Daha doğrusu Mearsheimer’ın da “Great Delusion: Liberal Dreams and
International Realities” (Büyük Yanılsama: Liberal Düşler ve Uluslararası
Gerçeklikler) adlı önemli eserinde belirttiği gibi liberal uluslararası
düzen fikri bir yanılsamadan ibaret olabilir. Avrupa ve ABD merkezli bu gerçeklik
dünyanın geri kalanı ile az önce belirttiğim gibi total bir refah üretemediği
için bu frekansı yakalayamadı.
Dolayısı ile ABD’nin merkezinde olduğu bir
uluslararası düzen fikri geçerliliğini yitirmeye başladı. Bu aşınma bir eğilim
olma yolunda derinleşiyor. ABD, müttefiklere dayanan ve soğuk savaş benzeri
(hibrit soğuk savaş) bir yaklaşım ile durumu restore etmeye çabalıyor.
Küresel bir organik kriz içerisine giren
sistemin söz konusu krizden ciddi bir revizyon yapılmadan kurtulması zor
görünüyor. İkinci dünya savaşı öncesi bir düzenli düzensizliği yaşıyoruz.
Ama aynı zamanda bugün tek kutuplu bir
dünya yerine çoklu merkezlerin karar alma süreçlerine katıldığı çok kutuplu bir
dünya sisteminin oluşmasına da tanık oluyoruz. Ancak şu anda maddi temelleri
olan bir eğilim değil bu. Hala bir eğilim olarak dönüşüyor ve ABD’nin sistemik
ağırlığı eskisine göre aşınsa da hala güçlü.

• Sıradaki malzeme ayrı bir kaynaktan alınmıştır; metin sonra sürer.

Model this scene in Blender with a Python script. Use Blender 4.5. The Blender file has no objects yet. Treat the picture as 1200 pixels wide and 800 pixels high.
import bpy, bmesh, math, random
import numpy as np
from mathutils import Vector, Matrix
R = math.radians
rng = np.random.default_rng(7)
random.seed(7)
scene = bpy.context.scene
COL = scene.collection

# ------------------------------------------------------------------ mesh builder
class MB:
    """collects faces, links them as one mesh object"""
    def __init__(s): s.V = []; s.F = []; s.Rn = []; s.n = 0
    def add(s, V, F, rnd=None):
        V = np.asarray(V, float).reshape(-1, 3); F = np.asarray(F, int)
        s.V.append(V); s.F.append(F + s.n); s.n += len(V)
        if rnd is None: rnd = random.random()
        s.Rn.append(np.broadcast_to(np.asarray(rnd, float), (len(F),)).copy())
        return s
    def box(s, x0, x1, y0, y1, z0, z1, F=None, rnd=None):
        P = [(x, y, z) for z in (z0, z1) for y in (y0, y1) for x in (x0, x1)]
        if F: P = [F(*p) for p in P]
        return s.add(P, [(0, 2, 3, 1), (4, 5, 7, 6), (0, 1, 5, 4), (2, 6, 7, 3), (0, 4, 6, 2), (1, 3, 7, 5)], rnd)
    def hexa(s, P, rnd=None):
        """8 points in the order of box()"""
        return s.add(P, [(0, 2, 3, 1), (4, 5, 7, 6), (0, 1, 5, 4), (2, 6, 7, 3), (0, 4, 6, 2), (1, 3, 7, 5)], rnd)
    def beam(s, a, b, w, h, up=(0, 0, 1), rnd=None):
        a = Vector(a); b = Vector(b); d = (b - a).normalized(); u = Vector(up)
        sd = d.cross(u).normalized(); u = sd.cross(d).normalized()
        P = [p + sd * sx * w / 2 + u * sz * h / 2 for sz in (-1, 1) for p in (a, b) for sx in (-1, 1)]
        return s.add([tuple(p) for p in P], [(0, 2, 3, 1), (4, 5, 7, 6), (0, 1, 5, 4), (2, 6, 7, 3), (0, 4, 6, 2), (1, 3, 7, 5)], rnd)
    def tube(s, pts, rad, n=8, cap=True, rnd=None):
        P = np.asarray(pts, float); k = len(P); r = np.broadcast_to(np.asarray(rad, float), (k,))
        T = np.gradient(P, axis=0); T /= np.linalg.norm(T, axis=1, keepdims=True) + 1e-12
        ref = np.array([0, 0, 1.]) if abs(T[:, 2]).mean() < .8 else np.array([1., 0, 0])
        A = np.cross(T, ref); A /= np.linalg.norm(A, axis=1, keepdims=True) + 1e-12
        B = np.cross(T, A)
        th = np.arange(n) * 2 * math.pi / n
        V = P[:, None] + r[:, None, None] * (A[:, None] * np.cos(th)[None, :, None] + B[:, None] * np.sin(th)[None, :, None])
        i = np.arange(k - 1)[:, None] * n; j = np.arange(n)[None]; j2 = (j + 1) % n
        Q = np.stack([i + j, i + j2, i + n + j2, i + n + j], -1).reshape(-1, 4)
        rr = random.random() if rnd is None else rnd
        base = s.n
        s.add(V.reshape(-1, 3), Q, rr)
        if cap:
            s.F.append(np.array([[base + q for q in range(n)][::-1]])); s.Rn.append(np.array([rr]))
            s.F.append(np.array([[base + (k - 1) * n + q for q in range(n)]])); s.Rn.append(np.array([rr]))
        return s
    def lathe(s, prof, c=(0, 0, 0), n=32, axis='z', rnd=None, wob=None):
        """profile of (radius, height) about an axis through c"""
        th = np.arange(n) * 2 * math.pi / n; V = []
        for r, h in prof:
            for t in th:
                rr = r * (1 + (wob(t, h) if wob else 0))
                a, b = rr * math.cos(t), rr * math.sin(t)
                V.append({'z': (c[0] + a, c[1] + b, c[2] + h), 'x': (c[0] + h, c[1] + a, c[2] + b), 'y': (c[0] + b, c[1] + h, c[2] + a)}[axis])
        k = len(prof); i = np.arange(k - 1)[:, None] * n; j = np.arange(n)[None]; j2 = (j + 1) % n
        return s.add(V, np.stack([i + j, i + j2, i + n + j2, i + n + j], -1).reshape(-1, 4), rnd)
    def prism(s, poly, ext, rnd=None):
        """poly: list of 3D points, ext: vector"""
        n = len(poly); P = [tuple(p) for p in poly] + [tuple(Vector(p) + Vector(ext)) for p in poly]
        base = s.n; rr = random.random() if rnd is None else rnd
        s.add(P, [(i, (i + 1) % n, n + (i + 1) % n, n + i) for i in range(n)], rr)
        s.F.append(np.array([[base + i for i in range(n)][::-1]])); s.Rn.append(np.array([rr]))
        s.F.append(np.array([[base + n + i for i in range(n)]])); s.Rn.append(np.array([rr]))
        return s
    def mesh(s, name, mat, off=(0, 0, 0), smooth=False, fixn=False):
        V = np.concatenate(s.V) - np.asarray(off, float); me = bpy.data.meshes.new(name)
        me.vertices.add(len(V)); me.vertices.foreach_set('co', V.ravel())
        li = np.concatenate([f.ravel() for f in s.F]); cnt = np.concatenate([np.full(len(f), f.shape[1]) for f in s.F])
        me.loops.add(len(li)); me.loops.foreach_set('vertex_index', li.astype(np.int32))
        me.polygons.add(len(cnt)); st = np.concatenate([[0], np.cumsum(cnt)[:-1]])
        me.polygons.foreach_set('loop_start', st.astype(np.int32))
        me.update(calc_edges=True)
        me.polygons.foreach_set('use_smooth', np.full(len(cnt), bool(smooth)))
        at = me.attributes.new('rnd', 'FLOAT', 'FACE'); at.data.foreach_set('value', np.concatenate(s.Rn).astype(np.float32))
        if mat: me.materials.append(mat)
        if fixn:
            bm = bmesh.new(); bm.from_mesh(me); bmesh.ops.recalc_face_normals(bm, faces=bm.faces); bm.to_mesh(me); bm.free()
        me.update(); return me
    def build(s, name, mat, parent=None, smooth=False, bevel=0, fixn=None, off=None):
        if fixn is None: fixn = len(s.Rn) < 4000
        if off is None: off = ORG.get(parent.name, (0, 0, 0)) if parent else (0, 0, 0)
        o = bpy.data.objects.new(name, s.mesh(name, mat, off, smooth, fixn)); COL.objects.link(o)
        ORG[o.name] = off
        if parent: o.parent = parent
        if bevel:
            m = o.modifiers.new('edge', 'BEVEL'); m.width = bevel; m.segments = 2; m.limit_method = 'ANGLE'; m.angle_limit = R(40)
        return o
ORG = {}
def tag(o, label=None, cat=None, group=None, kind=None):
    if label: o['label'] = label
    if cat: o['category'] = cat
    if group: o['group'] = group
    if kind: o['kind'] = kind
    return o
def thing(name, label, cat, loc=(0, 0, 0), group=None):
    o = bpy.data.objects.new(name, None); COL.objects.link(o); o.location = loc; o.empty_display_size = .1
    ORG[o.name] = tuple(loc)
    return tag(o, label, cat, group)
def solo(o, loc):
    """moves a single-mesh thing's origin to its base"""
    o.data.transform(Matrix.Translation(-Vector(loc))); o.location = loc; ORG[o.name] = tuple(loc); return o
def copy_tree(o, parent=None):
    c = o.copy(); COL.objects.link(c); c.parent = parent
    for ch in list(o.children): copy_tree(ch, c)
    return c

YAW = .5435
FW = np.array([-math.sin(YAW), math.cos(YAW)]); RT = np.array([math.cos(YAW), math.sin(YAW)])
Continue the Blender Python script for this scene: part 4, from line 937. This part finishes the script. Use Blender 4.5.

Çin ve Rusya’nın sistem içerisinde artan
ağırlıkları geleceğe dönük projeksiyonlarda çok kutuplu bir uluslararası sisteme dönük eğilimi hızlandıracaktır.
Bu eğilim makul bir düzeyde çok kutuplu bir uluslararası düzen ortaya
çıkarabilir. En azından çatışma üretmesi kısıtlanmış, yönetilebilir bir düzen.
Asıl soru bu sistemin çoğunluk merkezli mi yoksa çokluk
merkezli mi hareket edeceği noktasında düğümleniyor.